** Start of Given material **

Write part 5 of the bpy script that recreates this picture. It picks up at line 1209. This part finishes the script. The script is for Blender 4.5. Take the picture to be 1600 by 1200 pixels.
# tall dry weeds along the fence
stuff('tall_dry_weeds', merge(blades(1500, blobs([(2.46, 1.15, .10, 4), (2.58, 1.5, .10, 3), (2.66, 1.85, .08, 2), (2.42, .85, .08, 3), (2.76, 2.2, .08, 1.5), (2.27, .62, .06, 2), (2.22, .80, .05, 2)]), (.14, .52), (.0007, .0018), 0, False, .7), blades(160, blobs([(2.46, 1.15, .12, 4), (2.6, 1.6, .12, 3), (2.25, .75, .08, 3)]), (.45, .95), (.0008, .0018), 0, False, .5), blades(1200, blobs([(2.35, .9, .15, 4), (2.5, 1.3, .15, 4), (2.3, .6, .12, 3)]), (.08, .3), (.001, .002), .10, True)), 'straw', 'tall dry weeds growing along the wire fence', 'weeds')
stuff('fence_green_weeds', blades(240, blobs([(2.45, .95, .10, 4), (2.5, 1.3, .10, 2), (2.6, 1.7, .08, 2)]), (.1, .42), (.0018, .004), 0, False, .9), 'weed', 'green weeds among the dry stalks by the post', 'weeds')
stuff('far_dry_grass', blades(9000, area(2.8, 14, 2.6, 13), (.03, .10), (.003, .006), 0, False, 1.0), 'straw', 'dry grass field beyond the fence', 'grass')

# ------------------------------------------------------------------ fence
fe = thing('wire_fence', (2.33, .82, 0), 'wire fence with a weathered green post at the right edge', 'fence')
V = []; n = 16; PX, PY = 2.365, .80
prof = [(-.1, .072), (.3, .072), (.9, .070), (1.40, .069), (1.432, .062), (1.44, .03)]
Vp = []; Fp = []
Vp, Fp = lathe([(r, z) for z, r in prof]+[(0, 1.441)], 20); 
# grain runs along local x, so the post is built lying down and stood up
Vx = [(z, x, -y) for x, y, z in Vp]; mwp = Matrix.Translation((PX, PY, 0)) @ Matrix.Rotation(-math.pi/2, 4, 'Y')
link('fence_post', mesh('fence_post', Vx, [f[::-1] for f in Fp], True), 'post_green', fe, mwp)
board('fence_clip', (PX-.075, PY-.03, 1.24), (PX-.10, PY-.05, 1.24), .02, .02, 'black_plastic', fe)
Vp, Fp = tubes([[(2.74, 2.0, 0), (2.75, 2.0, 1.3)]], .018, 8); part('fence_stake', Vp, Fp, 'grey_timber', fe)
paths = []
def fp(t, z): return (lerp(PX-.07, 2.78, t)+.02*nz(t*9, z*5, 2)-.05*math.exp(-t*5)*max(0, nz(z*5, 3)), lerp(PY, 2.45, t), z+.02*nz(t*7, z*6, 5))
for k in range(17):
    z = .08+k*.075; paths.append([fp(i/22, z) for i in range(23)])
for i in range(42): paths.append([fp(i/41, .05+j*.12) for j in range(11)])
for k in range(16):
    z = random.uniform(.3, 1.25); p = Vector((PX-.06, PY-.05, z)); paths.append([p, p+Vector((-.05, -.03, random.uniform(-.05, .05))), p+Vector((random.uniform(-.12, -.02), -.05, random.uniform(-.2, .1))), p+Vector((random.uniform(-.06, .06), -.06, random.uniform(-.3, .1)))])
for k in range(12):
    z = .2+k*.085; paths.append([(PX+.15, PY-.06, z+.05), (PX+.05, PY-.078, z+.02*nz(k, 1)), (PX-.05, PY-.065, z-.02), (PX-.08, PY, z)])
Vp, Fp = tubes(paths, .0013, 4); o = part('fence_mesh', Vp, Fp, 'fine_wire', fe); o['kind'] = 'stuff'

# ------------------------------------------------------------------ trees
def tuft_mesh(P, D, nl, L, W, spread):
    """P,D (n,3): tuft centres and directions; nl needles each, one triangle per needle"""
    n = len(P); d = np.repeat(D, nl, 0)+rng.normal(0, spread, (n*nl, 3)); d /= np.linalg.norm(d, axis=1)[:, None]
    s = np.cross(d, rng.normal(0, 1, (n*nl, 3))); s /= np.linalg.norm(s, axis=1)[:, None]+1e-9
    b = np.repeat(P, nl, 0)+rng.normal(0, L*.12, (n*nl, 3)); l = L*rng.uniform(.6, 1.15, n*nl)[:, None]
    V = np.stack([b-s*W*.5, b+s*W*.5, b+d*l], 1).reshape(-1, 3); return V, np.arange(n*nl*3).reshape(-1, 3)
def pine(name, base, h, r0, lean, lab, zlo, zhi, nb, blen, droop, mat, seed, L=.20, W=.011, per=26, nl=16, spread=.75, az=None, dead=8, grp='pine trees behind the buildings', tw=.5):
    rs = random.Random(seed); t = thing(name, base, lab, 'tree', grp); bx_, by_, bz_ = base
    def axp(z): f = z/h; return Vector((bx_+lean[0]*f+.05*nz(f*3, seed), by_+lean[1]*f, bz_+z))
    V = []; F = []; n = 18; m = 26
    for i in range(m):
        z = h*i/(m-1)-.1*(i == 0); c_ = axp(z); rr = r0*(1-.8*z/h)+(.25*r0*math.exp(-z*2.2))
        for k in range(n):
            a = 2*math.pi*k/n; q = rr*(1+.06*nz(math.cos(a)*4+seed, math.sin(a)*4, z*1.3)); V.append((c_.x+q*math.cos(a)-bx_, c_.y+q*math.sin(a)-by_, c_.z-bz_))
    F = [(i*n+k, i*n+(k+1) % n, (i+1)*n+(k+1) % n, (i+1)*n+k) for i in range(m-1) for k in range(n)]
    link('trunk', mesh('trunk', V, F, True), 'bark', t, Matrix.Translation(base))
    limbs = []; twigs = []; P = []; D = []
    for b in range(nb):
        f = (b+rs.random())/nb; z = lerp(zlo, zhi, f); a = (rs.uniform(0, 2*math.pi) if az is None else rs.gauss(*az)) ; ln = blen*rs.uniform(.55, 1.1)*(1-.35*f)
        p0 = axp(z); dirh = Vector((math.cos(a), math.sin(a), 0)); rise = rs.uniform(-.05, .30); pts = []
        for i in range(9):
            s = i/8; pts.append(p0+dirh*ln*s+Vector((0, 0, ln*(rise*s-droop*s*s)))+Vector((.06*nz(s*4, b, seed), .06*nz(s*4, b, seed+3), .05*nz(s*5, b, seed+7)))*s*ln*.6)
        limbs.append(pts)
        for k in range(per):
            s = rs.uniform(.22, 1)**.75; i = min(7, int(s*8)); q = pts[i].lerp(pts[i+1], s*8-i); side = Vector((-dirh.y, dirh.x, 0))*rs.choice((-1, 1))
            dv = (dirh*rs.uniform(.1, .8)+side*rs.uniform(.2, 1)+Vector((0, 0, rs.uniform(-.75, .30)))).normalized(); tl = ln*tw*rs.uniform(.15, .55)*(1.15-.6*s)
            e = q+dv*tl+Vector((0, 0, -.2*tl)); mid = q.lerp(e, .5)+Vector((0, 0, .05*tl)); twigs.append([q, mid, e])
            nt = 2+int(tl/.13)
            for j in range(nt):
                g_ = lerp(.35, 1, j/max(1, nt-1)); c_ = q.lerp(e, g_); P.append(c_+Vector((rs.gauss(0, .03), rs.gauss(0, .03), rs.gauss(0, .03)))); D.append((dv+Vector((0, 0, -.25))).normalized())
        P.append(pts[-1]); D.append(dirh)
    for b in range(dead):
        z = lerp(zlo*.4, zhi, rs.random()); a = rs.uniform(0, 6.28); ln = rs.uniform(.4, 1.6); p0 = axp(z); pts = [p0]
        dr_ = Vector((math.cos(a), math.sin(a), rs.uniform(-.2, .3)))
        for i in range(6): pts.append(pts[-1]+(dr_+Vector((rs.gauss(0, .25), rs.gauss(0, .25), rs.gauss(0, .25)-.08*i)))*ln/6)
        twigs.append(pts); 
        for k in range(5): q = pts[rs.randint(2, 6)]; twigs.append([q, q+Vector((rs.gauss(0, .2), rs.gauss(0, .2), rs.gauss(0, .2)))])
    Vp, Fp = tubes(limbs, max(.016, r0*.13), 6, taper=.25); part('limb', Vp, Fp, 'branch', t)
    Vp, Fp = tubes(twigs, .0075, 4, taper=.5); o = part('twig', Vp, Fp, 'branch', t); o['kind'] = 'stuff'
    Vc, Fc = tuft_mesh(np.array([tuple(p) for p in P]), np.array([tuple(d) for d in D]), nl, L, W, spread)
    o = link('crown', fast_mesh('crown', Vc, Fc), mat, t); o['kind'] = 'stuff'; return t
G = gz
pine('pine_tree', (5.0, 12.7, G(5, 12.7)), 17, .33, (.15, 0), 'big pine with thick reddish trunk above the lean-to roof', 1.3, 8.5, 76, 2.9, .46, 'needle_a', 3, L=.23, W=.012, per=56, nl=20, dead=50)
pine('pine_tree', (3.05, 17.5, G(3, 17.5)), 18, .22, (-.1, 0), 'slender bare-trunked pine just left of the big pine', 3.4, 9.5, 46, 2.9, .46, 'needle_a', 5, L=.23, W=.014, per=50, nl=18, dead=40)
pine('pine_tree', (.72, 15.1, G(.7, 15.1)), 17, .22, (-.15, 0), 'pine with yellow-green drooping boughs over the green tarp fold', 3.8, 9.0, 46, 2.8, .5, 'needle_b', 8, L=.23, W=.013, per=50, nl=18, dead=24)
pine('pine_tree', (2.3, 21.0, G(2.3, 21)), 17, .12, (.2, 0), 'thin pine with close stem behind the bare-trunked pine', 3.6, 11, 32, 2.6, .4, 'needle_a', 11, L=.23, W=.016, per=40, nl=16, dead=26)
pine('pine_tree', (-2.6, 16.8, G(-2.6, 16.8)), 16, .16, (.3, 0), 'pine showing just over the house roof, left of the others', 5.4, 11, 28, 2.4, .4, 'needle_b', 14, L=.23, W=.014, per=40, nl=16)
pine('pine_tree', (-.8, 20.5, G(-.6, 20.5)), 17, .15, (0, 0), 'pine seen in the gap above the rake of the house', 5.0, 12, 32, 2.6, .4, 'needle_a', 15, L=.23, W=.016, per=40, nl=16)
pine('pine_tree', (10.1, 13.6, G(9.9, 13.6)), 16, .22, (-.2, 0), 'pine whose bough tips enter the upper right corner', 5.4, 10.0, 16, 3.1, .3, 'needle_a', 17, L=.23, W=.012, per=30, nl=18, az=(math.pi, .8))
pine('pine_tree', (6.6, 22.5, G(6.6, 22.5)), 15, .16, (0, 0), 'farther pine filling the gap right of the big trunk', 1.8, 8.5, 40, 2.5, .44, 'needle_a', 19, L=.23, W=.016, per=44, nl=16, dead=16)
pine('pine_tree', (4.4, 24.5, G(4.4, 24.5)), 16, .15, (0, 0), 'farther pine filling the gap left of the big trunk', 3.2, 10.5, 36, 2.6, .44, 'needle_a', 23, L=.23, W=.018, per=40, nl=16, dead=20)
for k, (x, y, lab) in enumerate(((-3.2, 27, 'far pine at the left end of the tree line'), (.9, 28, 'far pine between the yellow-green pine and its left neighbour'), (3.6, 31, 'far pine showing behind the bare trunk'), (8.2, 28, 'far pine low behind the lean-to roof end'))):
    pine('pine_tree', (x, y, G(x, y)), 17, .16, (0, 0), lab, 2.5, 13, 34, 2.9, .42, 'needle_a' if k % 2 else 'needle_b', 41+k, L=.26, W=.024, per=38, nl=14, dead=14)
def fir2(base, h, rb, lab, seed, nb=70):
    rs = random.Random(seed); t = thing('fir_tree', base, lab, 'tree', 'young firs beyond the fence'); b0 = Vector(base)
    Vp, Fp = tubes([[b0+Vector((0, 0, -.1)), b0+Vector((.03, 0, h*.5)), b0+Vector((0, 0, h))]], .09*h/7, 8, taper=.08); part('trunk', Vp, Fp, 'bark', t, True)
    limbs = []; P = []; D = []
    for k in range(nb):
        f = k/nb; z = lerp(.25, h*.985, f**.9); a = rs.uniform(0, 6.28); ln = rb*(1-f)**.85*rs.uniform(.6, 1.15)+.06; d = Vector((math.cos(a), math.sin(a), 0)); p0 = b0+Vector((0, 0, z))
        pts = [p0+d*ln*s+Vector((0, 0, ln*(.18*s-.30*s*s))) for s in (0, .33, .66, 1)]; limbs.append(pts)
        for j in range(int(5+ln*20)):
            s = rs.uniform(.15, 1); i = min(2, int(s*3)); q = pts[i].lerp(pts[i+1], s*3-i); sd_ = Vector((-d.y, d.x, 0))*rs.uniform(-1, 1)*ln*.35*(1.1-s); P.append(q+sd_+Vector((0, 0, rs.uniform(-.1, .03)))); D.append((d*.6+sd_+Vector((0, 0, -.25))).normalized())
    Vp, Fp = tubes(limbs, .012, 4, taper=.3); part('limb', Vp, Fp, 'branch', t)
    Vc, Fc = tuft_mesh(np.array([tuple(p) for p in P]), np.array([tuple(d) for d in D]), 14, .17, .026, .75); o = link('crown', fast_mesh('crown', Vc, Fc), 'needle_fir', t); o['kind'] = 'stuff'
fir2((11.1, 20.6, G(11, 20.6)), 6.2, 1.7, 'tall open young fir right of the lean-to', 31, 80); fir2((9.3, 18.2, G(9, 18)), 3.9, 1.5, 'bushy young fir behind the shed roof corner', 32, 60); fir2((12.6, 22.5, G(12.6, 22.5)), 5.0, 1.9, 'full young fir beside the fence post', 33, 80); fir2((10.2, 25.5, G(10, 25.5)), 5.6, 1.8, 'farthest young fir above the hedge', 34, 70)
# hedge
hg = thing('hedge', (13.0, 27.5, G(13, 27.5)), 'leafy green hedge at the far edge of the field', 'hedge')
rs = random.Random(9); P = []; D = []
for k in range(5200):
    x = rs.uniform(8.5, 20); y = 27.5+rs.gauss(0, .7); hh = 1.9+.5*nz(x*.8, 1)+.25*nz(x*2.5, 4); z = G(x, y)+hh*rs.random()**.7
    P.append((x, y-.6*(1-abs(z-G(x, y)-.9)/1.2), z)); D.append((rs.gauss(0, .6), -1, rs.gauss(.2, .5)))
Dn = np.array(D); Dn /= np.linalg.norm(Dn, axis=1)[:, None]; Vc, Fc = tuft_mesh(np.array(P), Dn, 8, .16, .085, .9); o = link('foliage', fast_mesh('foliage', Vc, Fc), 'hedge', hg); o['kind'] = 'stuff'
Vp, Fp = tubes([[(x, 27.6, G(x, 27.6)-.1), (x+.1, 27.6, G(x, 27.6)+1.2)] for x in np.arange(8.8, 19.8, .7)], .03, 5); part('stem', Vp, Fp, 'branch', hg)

** End of Given material **

◆ Task requirements: Return only the lines from the beginning of the material up to and including the line with "the fence', 'grass')", exactly as written.

◆ In response:
Write part 5 of the bpy script that recreates this picture. It picks up at line 1209. This part finishes the script. The script is for Blender 4.5. Take the picture to be 1600 by 1200 pixels.
# tall dry weeds along the fence
stuff('tall_dry_weeds', merge(blades(1500, blobs([(2.46, 1.15, .10, 4), (2.58, 1.5, .10, 3), (2.66, 1.85, .08, 2), (2.42, .85, .08, 3), (2.76, 2.2, .08, 1.5), (2.27, .62, .06, 2), (2.22, .80, .05, 2)]), (.14, .52), (.0007, .0018), 0, False, .7), blades(160, blobs([(2.46, 1.15, .12, 4), (2.6, 1.6, .12, 3), (2.25, .75, .08, 3)]), (.45, .95), (.0008, .0018), 0, False, .5), blades(1200, blobs([(2.35, .9, .15, 4), (2.5, 1.3, .15, 4), (2.3, .6, .12, 3)]), (.08, .3), (.001, .002), .10, True)), 'straw', 'tall dry weeds growing along the wire fence', 'weeds')
stuff('fence_green_weeds', blades(240, blobs([(2.45, .95, .10, 4), (2.5, 1.3, .10, 2), (2.6, 1.7, .08, 2)]), (.1, .42), (.0018, .004), 0, False, .9), 'weed', 'green weeds among the dry stalks by the post', 'weeds')
stuff('far_dry_grass', blades(9000, area(2.8, 14, 2.6, 13), (.03, .10), (.003, .006), 0, False, 1.0), 'straw', 'dry grass field beyond the fence', 'grass')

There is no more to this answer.